Interpretation of flat energy spectra upstream of fast interplanetary shocks

TL;DR

This paper investigates flat energy spectra of energetic ions upstream of interplanetary shocks, revealing a velocity filter mechanism that explains particle confinement and propagation differences based on energy.

Contribution

It introduces a velocity filter mechanism to interpret flat ion energy spectra upstream of shocks, supported by multi-spacecraft observations.

Findings

High-energy particles can propagate upstream of shocks.

Low-energy particles tend to be confined near the shock front.

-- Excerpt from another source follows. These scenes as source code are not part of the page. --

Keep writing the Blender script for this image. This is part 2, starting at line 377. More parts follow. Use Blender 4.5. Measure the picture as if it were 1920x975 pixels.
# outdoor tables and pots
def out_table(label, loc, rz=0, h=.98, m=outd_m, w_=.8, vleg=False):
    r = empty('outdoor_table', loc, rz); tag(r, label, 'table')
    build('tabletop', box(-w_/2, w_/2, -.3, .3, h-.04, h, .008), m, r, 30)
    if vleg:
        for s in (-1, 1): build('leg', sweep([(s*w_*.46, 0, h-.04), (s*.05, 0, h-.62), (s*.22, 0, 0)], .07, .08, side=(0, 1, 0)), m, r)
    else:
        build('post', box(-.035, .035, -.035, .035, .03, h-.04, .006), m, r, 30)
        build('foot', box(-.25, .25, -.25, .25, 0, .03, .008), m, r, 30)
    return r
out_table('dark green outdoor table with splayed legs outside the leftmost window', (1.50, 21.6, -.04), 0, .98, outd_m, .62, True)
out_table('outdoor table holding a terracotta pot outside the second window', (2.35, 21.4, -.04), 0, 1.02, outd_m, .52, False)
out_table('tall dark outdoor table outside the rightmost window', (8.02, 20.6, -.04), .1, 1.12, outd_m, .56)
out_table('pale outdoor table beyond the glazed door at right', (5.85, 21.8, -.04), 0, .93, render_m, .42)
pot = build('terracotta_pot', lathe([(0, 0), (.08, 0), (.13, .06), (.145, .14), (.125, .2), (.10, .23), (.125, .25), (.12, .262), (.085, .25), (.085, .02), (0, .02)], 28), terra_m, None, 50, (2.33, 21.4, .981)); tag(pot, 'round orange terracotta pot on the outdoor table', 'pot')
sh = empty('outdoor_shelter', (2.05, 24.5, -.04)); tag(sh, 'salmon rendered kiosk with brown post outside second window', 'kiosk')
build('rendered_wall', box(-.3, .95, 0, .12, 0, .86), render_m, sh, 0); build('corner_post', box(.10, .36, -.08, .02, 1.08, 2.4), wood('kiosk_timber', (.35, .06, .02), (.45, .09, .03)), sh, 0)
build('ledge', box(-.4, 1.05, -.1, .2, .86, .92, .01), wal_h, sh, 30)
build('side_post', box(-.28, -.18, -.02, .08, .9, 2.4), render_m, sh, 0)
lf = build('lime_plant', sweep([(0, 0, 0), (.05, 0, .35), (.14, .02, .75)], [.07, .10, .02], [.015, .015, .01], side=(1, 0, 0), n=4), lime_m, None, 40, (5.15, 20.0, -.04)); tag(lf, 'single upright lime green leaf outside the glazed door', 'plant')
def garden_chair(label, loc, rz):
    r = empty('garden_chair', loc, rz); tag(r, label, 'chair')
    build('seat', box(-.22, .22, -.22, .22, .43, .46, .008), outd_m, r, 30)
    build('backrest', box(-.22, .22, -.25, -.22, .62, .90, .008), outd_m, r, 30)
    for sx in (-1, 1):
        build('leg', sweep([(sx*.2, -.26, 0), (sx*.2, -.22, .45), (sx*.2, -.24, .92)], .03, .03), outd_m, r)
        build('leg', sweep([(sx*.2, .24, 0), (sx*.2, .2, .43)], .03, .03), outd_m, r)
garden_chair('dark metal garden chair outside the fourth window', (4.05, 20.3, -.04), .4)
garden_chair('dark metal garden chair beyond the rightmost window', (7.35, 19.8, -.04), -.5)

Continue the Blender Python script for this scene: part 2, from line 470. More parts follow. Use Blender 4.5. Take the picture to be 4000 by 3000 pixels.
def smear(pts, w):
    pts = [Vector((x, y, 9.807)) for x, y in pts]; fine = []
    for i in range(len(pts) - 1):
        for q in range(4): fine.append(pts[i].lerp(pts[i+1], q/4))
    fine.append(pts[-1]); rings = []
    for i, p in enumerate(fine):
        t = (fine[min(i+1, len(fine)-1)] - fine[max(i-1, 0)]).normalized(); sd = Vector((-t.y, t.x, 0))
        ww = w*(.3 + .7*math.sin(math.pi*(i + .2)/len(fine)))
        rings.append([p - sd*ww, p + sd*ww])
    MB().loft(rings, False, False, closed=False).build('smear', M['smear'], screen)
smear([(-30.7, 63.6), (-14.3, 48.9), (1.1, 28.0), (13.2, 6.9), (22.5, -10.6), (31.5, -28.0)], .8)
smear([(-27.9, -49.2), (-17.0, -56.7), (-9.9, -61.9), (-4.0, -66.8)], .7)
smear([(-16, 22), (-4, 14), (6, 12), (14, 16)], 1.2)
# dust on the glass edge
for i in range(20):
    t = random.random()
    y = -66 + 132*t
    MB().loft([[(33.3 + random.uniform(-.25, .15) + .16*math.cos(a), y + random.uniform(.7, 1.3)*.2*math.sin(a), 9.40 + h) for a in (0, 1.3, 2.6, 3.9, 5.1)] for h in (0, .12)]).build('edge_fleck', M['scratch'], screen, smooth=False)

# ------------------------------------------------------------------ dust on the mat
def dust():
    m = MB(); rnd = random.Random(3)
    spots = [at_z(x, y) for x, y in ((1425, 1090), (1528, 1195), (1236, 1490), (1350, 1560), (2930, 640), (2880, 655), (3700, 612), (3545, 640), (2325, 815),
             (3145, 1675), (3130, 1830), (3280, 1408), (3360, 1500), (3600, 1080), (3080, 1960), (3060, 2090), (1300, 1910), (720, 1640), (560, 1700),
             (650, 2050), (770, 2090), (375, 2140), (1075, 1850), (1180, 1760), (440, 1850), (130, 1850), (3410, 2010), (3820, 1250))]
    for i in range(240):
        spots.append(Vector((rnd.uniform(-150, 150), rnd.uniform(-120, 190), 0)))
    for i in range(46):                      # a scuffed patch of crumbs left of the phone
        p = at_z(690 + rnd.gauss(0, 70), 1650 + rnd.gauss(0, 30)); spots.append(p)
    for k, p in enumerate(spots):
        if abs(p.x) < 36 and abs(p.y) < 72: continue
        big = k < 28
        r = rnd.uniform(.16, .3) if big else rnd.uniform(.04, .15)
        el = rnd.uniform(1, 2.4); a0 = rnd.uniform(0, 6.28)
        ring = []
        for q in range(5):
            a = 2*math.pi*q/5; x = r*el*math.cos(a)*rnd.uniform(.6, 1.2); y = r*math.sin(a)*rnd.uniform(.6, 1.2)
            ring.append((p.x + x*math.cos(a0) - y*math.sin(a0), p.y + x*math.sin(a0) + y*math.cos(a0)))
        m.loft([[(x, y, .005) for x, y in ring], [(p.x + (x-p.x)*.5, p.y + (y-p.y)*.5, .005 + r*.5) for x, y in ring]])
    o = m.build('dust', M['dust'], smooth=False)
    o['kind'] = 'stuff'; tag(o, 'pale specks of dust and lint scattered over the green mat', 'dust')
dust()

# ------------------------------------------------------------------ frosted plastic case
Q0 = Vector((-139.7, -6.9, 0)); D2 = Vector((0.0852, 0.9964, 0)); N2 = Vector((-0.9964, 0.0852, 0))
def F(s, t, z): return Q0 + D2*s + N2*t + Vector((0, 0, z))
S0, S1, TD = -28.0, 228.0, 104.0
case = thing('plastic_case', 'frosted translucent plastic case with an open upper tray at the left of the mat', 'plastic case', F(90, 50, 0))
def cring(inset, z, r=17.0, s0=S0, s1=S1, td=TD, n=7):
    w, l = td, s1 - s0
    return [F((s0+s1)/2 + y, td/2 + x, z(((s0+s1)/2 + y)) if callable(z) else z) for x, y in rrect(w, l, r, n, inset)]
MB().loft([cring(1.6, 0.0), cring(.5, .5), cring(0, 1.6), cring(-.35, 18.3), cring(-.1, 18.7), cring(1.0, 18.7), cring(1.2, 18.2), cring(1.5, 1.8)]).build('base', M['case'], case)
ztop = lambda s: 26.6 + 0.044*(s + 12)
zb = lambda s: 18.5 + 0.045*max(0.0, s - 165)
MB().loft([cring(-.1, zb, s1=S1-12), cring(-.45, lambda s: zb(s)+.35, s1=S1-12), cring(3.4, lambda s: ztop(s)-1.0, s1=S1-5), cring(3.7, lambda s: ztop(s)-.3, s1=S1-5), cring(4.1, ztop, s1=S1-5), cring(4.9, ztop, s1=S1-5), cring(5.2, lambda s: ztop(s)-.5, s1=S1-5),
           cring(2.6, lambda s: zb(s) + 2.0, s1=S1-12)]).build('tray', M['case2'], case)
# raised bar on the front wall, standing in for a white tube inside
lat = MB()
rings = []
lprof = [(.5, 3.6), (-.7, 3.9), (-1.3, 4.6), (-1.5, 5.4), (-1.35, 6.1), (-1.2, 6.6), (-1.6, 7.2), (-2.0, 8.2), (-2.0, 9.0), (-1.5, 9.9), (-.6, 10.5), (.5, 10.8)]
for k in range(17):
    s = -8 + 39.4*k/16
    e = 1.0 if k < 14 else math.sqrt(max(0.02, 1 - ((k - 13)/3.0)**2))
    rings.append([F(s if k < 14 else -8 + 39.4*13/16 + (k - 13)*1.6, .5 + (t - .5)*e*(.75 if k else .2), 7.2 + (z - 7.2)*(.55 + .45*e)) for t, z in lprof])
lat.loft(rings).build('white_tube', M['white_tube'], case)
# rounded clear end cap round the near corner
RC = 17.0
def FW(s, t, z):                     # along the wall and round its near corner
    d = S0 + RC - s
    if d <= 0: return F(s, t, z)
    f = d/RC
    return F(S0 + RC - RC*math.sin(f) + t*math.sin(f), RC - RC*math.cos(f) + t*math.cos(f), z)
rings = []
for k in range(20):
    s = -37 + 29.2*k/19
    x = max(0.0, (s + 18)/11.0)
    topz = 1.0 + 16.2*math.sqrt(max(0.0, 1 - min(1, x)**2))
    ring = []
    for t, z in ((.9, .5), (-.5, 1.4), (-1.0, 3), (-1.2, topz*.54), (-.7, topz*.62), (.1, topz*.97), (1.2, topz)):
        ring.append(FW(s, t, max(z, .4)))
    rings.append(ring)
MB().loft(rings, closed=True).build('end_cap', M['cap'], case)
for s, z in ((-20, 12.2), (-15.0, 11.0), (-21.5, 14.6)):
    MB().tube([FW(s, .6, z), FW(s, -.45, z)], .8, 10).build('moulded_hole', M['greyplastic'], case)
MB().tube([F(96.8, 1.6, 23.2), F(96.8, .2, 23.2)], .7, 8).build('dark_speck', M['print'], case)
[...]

The velocity filter mechanism explains the observed flat spectra.

Abstract

Interplanetary shocks are large-scale heliospheric structures often caused by eruptive phenomena at the Sun, and represent one of the main sources of energetic particles. Several interplanetary shock crossings by spacecraft at $1$ AU have revealed enhanced energetic-ion fluxes that extend far upstream of the shock. Surprisingly, in some shock events, ion fluxes with energies between $100$ keV and about $2$ MeV acquire similar values (which we refer to as ``overlapped'' fluxes), corresponding to flat energy spectra in that range. In contrast, closer to the shock, the fluxes are observed to depend on energy. In this work, we analyze three interplanetary shock-related energetic particle events observed by the Advanced Composition Explorer spacecraft where flat ion energy spectra were observed upstream of the shock. We interpret these observations via a velocity filter mechanism for particles in a given energy range. This reveals that low energy particles tend to be confined to the shock front and cannot easily propagate upstream, while high energy particles can. The velocity filter mechanism has been corroborated from observations of particle flux anisotropy by the Solid-State Telescope of Wind/3DP.